### Problem to solve
Transcribe only the lines from the line with "Keep writing the" through the line with "zs = min((o.matrix_world", exactly, counting both of those lines as part of the stretch.

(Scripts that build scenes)
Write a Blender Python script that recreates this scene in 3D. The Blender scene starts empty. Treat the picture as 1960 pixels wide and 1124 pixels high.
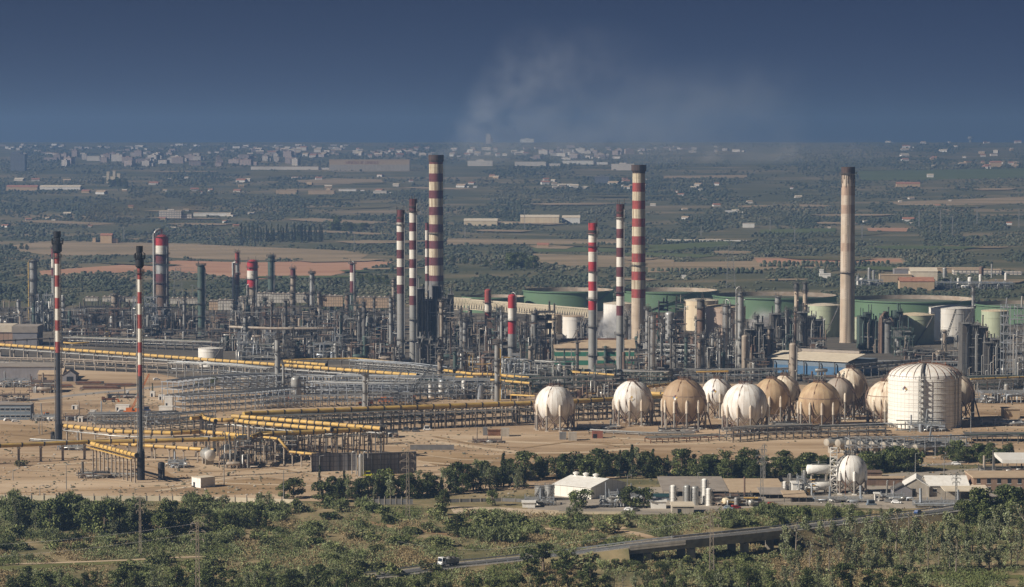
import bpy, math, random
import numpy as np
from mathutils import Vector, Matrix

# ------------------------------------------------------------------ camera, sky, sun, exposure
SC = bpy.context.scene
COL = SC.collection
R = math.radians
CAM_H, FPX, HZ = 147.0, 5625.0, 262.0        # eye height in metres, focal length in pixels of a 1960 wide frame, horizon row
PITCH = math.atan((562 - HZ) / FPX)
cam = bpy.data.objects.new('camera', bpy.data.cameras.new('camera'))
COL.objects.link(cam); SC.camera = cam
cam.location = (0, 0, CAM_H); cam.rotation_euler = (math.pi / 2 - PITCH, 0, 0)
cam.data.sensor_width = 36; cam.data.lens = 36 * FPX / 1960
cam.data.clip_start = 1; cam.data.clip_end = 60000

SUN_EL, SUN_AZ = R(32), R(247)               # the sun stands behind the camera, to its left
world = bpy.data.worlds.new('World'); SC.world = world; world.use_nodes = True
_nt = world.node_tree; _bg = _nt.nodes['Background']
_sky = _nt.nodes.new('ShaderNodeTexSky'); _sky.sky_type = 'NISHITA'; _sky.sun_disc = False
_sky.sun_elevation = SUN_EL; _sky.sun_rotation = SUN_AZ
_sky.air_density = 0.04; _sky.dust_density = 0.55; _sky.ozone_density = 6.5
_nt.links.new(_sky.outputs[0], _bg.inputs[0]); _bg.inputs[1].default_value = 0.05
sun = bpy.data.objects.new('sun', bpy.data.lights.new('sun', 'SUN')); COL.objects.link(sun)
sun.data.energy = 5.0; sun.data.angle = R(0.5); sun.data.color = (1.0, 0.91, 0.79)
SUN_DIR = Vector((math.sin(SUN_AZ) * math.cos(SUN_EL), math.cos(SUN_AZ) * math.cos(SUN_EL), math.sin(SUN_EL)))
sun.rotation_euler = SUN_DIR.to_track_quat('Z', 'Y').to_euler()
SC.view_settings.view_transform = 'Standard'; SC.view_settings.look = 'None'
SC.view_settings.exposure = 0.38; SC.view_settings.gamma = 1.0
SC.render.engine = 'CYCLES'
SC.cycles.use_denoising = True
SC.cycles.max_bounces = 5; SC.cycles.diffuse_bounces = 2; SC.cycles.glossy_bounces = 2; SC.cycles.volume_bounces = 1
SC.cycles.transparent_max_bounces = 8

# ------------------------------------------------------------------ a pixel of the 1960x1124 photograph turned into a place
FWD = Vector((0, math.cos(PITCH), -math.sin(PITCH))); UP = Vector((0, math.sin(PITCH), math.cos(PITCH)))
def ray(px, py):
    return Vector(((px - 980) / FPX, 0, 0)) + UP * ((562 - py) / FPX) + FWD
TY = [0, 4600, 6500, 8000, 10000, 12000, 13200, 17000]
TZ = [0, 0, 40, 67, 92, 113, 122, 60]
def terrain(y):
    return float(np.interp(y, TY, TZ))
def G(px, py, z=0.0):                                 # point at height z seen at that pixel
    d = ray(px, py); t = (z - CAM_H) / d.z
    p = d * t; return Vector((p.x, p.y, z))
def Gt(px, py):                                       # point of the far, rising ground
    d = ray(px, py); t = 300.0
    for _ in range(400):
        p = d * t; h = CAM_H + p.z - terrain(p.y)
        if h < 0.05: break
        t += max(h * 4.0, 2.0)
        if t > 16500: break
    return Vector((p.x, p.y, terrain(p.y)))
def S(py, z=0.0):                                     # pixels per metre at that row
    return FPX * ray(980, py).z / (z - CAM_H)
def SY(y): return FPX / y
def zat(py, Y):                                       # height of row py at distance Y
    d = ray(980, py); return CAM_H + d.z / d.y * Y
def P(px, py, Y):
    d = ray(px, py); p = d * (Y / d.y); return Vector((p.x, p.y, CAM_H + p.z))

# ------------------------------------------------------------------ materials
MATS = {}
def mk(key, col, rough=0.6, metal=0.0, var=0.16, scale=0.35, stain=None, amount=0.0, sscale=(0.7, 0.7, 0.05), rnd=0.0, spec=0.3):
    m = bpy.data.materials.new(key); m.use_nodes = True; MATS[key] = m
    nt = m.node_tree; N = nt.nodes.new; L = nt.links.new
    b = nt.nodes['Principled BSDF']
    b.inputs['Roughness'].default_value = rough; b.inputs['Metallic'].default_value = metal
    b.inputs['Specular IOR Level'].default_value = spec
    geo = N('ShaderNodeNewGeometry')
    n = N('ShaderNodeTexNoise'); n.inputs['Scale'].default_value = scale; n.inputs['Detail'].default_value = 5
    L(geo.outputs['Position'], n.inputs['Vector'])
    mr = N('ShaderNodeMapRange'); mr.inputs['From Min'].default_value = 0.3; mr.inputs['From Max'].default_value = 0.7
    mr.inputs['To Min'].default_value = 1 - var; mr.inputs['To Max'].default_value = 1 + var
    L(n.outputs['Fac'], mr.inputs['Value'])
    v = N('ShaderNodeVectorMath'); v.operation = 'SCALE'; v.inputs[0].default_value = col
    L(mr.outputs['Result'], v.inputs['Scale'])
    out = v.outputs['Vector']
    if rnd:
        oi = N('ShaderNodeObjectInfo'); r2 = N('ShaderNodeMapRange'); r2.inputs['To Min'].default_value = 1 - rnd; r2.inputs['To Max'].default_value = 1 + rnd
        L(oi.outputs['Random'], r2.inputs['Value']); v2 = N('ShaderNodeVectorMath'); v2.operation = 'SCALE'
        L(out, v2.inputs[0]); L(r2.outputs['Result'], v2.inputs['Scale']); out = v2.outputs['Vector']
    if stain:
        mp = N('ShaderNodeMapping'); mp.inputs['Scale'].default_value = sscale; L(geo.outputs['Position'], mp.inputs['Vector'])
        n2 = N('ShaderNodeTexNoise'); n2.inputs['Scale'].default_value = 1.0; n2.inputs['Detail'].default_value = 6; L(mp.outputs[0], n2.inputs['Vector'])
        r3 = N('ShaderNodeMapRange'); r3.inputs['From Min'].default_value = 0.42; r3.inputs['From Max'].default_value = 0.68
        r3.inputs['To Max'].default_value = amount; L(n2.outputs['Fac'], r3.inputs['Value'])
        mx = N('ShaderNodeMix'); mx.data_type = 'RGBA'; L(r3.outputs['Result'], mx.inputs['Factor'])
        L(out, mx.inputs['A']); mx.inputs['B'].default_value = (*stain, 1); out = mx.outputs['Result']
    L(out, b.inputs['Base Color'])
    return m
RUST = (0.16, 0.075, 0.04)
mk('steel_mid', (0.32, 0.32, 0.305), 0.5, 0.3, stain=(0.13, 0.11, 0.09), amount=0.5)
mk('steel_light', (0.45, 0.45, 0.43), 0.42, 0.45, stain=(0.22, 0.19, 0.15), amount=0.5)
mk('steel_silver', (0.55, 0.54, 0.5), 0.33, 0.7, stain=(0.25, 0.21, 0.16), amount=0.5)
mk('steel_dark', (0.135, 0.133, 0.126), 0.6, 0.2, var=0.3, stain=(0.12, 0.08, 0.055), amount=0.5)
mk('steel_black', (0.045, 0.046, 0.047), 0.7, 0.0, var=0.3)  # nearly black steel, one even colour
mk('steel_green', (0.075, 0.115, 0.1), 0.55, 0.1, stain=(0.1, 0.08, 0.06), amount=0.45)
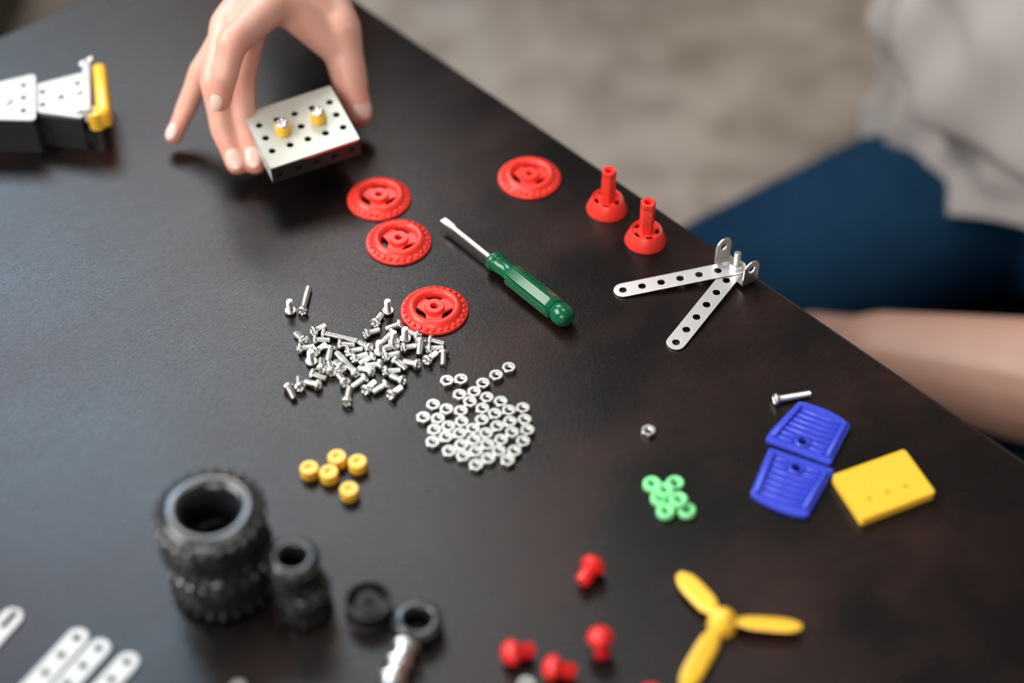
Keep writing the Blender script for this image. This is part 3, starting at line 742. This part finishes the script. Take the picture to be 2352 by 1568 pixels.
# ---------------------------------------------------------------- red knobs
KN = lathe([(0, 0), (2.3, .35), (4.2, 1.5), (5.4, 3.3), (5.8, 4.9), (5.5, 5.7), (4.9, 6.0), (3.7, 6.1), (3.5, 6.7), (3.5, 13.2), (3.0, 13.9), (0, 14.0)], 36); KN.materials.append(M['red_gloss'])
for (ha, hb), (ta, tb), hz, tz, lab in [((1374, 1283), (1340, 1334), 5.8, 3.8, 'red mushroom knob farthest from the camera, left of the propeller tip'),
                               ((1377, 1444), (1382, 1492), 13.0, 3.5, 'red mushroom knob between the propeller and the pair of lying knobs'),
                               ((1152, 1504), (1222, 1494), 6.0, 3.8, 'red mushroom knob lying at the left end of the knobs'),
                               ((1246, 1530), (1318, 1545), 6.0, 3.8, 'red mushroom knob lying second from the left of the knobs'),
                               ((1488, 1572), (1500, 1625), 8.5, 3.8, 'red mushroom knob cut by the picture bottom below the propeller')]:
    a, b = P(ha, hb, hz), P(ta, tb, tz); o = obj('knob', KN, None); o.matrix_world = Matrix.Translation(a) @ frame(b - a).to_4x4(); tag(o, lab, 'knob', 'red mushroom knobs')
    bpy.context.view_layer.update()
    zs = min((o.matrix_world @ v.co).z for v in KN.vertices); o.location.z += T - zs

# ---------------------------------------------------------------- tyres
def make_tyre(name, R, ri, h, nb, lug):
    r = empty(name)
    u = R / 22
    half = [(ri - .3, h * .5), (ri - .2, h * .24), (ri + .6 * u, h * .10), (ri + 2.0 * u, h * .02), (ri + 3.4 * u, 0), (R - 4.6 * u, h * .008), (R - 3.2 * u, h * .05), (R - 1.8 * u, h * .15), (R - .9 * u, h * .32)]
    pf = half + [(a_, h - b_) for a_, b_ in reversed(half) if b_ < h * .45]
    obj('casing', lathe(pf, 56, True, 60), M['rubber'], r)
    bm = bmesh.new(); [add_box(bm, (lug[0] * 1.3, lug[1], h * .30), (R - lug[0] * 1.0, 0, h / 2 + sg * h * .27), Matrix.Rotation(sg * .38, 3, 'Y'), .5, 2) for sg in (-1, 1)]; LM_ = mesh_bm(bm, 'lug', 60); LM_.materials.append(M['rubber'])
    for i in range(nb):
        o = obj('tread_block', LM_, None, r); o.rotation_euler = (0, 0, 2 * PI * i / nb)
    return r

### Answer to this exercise
Keep writing the Blender script for this image. This is part 3, starting at line 742. This part finishes the script. Take the picture to be 2352 by 1568 pixels.
# ---------------------------------------------------------------- red knobs
KN = lathe([(0, 0), (2.3, .35), (4.2, 1.5), (5.4, 3.3), (5.8, 4.9), (5.5, 5.7), (4.9, 6.0), (3.7, 6.1), (3.5, 6.7), (3.5, 13.2), (3.0, 13.9), (0, 14.0)], 36); KN.materials.append(M['red_gloss'])
for (ha, hb), (ta, tb), hz, tz, lab in [((1374, 1283), (1340, 1334), 5.8, 3.8, 'red mushroom knob farthest from the camera, left of the propeller tip'),
                               ((1377, 1444), (1382, 1492), 13.0, 3.5, 'red mushroom knob between the propeller and the pair of lying knobs'),
                               ((1152, 1504), (1222, 1494), 6.0, 3.8, 'red mushroom knob lying at the left end of the knobs'),
                               ((1246, 1530), (1318, 1545), 6.0, 3.8, 'red mushroom knob lying second from the left of the knobs'),
                               ((1488, 1572), (1500, 1625), 8.5, 3.8, 'red mushroom knob cut by the picture bottom below the propeller')]:
    a, b = P(ha, hb, hz), P(ta, tb, tz); o = obj('knob', KN, None); o.matrix_world = Matrix.Translation(a) @ frame(b - a).to_4x4(); tag(o, lab, 'knob', 'red mushroom knobs')
    bpy.context.view_layer.update()
    zs = min((o.matrix_world @ v.co).z for v in KN.vertices); o.location.z += T - zs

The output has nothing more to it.